### [SOURCE EXCERPT]

________________________________________

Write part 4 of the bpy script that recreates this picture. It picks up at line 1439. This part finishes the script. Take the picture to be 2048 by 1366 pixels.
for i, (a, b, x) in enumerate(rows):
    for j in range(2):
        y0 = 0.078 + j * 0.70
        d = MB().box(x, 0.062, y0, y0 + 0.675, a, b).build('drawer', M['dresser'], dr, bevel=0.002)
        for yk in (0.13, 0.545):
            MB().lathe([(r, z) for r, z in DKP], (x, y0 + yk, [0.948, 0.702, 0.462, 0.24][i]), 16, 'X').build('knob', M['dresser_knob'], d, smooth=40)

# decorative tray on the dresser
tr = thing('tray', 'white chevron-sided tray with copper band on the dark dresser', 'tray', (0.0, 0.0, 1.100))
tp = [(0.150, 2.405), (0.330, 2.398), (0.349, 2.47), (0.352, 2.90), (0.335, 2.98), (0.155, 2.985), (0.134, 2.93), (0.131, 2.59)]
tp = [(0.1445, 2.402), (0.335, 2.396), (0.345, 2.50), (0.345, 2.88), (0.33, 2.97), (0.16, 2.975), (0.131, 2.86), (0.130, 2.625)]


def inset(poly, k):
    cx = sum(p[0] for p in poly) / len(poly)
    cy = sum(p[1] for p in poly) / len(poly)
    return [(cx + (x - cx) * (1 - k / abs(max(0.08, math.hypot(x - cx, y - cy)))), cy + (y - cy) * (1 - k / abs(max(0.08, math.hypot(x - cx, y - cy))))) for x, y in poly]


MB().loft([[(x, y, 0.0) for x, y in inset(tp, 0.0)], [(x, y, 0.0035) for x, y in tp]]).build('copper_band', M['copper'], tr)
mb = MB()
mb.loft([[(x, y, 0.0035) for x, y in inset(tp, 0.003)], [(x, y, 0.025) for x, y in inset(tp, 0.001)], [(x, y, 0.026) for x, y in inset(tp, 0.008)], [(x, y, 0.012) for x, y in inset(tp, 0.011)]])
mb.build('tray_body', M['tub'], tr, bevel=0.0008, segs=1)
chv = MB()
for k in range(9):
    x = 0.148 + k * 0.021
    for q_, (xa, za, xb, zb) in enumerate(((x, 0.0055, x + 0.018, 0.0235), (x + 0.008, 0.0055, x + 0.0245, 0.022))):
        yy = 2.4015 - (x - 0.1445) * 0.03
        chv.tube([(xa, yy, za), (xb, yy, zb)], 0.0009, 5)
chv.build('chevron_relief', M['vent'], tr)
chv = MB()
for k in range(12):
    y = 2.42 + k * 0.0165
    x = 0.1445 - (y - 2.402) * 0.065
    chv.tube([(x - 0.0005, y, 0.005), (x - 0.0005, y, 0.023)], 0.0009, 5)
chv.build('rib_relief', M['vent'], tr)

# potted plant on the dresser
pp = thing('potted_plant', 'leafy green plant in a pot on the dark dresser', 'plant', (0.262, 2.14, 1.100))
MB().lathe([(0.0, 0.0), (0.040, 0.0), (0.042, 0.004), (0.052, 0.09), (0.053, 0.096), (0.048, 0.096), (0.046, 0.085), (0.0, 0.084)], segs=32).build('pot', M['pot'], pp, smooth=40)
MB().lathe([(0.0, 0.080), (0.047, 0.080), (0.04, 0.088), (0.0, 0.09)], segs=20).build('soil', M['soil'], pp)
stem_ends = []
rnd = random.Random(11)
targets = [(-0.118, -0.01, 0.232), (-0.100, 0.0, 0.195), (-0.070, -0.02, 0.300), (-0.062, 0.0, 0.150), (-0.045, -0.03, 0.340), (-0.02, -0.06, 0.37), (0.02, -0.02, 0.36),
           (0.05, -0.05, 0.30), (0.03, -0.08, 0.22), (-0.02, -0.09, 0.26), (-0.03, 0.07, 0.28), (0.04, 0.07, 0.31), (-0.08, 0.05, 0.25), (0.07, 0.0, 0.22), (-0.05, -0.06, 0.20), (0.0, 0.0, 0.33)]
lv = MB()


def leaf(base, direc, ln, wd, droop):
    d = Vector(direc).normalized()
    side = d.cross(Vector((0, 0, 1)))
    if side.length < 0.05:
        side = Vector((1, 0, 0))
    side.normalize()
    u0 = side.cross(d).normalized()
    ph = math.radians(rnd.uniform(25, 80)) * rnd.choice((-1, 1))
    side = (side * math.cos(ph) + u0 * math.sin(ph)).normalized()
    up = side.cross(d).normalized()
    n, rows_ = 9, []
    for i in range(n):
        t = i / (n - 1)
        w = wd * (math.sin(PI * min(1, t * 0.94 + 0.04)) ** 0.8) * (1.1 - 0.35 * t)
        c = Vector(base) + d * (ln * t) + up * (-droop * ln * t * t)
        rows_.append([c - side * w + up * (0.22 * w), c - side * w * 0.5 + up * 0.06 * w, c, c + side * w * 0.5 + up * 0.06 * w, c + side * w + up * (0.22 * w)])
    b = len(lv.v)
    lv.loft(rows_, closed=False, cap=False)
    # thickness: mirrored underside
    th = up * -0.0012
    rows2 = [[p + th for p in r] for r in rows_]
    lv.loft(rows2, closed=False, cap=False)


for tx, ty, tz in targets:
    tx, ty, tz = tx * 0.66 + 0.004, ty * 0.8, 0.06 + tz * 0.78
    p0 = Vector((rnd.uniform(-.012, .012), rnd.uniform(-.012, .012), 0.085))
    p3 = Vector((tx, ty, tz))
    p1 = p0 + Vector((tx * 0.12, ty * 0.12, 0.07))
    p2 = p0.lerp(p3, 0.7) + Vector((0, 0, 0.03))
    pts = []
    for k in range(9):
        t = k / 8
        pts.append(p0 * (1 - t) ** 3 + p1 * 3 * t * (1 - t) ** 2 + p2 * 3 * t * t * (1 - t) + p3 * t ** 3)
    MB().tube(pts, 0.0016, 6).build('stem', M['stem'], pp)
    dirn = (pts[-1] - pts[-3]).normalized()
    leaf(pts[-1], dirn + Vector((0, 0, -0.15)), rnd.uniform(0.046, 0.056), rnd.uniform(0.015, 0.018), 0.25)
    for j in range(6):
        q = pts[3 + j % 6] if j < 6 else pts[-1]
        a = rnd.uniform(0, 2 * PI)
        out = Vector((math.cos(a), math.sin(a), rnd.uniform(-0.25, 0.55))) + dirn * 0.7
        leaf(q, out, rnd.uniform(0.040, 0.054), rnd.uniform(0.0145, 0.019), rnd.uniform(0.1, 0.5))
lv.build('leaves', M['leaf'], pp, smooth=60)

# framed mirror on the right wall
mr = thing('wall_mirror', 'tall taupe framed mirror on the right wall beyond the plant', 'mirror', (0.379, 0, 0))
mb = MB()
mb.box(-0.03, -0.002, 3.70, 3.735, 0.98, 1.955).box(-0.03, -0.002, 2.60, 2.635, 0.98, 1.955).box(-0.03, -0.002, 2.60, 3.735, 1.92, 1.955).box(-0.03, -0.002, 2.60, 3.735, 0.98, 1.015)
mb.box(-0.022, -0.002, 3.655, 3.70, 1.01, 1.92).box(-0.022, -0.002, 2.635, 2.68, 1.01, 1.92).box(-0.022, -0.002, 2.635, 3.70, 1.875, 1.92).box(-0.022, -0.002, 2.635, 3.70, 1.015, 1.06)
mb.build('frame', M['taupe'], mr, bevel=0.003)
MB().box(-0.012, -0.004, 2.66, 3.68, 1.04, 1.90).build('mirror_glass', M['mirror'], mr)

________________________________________

### [WHAT TO PRODUCE]
Reproduce every line of the material above exactly.

### [RESPONSE]
Write part 4 of the bpy script that recreates this picture. It picks up at line 1439. This part finishes the script. Take the picture to be 2048 by 1366 pixels.
for i, (a, b, x) in enumerate(rows):
    for j in range(2):
        y0 = 0.078 + j * 0.70
        d = MB().box(x, 0.062, y0, y0 + 0.675, a, b).build('drawer', M['dresser'], dr, bevel=0.002)
        for yk in (0.13, 0.545):
            MB().lathe([(r, z) for r, z in DKP], (x, y0 + yk, [0.948, 0.702, 0.462, 0.24][i]), 16, 'X').build('knob', M['dresser_knob'], d, smooth=40)

# decorative tray on the dresser
tr = thing('tray', 'white chevron-sided tray with copper band on the dark dresser', 'tray', (0.0, 0.0, 1.100))
tp = [(0.150, 2.405), (0.330, 2.398), (0.349, 2.47), (0.352, 2.90), (0.335, 2.98), (0.155, 2.985), (0.134, 2.93), (0.131, 2.59)]
tp = [(0.1445, 2.402), (0.335, 2.396), (0.345, 2.50), (0.345, 2.88), (0.33, 2.97), (0.16, 2.975), (0.131, 2.86), (0.130, 2.625)]


def inset(poly, k):
    cx = sum(p[0] for p in poly) / len(poly)
    cy = sum(p[1] for p in poly) / len(poly)
    return [(cx + (x - cx) * (1 - k / abs(max(0.08, math.hypot(x - cx, y - cy)))), cy + (y - cy) * (1 - k / abs(max(0.08, math.hypot(x - cx, y - cy))))) for x, y in poly]


MB().loft([[(x, y, 0.0) for x, y in inset(tp, 0.0)], [(x, y, 0.0035) for x, y in tp]]).build('copper_band', M['copper'], tr)
mb = MB()
mb.loft([[(x, y, 0.0035) for x, y in inset(tp, 0.003)], [(x, y, 0.025) for x, y in inset(tp, 0.001)], [(x, y, 0.026) for x, y in inset(tp, 0.008)], [(x, y, 0.012) for x, y in inset(tp, 0.011)]])
mb.build('tray_body', M['tub'], tr, bevel=0.0008, segs=1)
chv = MB()
for k in range(9):
    x = 0.148 + k * 0.021
    for q_, (xa, za, xb, zb) in enumerate(((x, 0.0055, x + 0.018, 0.0235), (x + 0.008, 0.0055, x + 0.0245, 0.022))):
        yy = 2.4015 - (x - 0.1445) * 0.03
        chv.tube([(xa, yy, za), (xb, yy, zb)], 0.0009, 5)
chv.build('chevron_relief', M['vent'], tr)
chv = MB()
for k in range(12):
    y = 2.42 + k * 0.0165
    x = 0.1445 - (y - 2.402) * 0.065
    chv.tube([(x - 0.0005, y, 0.005), (x - 0.0005, y, 0.023)], 0.0009, 5)
chv.build('rib_relief', M['vent'], tr)

# potted plant on the dresser
pp = thing('potted_plant', 'leafy green plant in a pot on the dark dresser', 'plant', (0.262, 2.14, 1.100))
MB().lathe([(0.0, 0.0), (0.040, 0.0), (0.042, 0.004), (0.052, 0.09), (0.053, 0.096), (0.048, 0.096), (0.046, 0.085), (0.0, 0.084)], segs=32).build('pot', M['pot'], pp, smooth=40)
MB().lathe([(0.0, 0.080), (0.047, 0.080), (0.04, 0.088), (0.0, 0.09)], segs=20).build('soil', M['soil'], pp)
stem_ends = []
rnd = random.Random(11)
targets = [(-0.118, -0.01, 0.232), (-0.100, 0.0, 0.195), (-0.070, -0.02, 0.300), (-0.062, 0.0, 0.150), (-0.045, -0.03, 0.340), (-0.02, -0.06, 0.37), (0.02, -0.02, 0.36),
           (0.05, -0.05, 0.30), (0.03, -0.08, 0.22), (-0.02, -0.09, 0.26), (-0.03, 0.07, 0.28), (0.04, 0.07, 0.31), (-0.08, 0.05, 0.25), (0.07, 0.0, 0.22), (-0.05, -0.06, 0.20), (0.0, 0.0, 0.33)]
lv = MB()


def leaf(base, direc, ln, wd, droop):
    d = Vector(direc).normalized()
    side = d.cross(Vector((0, 0, 1)))
    if side.length < 0.05:
        side = Vector((1, 0, 0))
    side.normalize()
    u0 = side.cross(d).normalized()
    ph = math.radians(rnd.uniform(25, 80)) * rnd.choice((-1, 1))
    side = (side * math.cos(ph) + u0 * math.sin(ph)).normalized()
    up = side.cross(d).normalized()
    n, rows_ = 9, []
    for i in range(n):
        t = i / (n - 1)
        w = wd * (math.sin(PI * min(1, t * 0.94 + 0.04)) ** 0.8) * (1.1 - 0.35 * t)
        c = Vector(base) + d * (ln * t) + up * (-droop * ln * t * t)
        rows_.append([c - side * w + up * (0.22 * w), c - side * w * 0.5 + up * 0.06 * w, c, c + side * w * 0.5 + up * 0.06 * w, c + side * w + up * (0.22 * w)])
    b = len(lv.v)
    lv.loft(rows_, closed=False, cap=False)
    # thickness: mirrored underside
    th = up * -0.0012
    rows2 = [[p + th for p in r] for r in rows_]
    lv.loft(rows2, closed=False, cap=False)


for tx, ty, tz in targets:
    tx, ty, tz = tx * 0.66 + 0.004, ty * 0.8, 0.06 + tz * 0.78
    p0 = Vector((rnd.uniform(-.012, .012), rnd.uniform(-.012, .012), 0.085))
    p3 = Vector((tx, ty, tz))
    p1 = p0 + Vector((tx * 0.12, ty * 0.12, 0.07))
    p2 = p0.lerp(p3, 0.7) + Vector((0, 0, 0.03))
    pts = []
    for k in range(9):
        t = k / 8
        pts.append(p0 * (1 - t) ** 3 + p1 * 3 * t * (1 - t) ** 2 + p2 * 3 * t * t * (1 - t) + p3 * t ** 3)
    MB().tube(pts, 0.0016, 6).build('stem', M['stem'], pp)
    dirn = (pts[-1] - pts[-3]).normalized()
    leaf(pts[-1], dirn + Vector((0, 0, -0.15)), rnd.uniform(0.046, 0.056), rnd.uniform(0.015, 0.018), 0.25)
    for j in range(6):
        q = pts[3 + j % 6] if j < 6 else pts[-1]
        a = rnd.uniform(0, 2 * PI)
        out = Vector((math.cos(a), math.sin(a), rnd.uniform(-0.25, 0.55))) + dirn * 0.7
        leaf(q, out, rnd.uniform(0.040, 0.054), rnd.uniform(0.0145, 0.019), rnd.uniform(0.1, 0.5))
lv.build('leaves', M['leaf'], pp, smooth=60)

# framed mirror on the right wall
mr = thing('wall_mirror', 'tall taupe framed mirror on the right wall beyond the plant', 'mirror', (0.379, 0, 0))
mb = MB()
mb.box(-0.03, -0.002, 3.70, 3.735, 0.98, 1.955).box(-0.03, -0.002, 2.60, 2.635, 0.98, 1.955).box(-0.03, -0.002, 2.60, 3.735, 1.92, 1.955).box(-0.03, -0.002, 2.60, 3.735, 0.98, 1.015)
mb.box(-0.022, -0.002, 3.655, 3.70, 1.01, 1.92).box(-0.022, -0.002, 2.635, 2.68, 1.01, 1.92).box(-0.022, -0.002, 2.635, 3.70, 1.875, 1.92).box(-0.022, -0.002, 2.635, 3.70, 1.015, 1.06)
mb.build('frame', M['taupe'], mr, bevel=0.003)
MB().box(-0.012, -0.004, 2.66, 3.68, 1.04, 1.90).build('mirror_glass', M['mirror'], mr)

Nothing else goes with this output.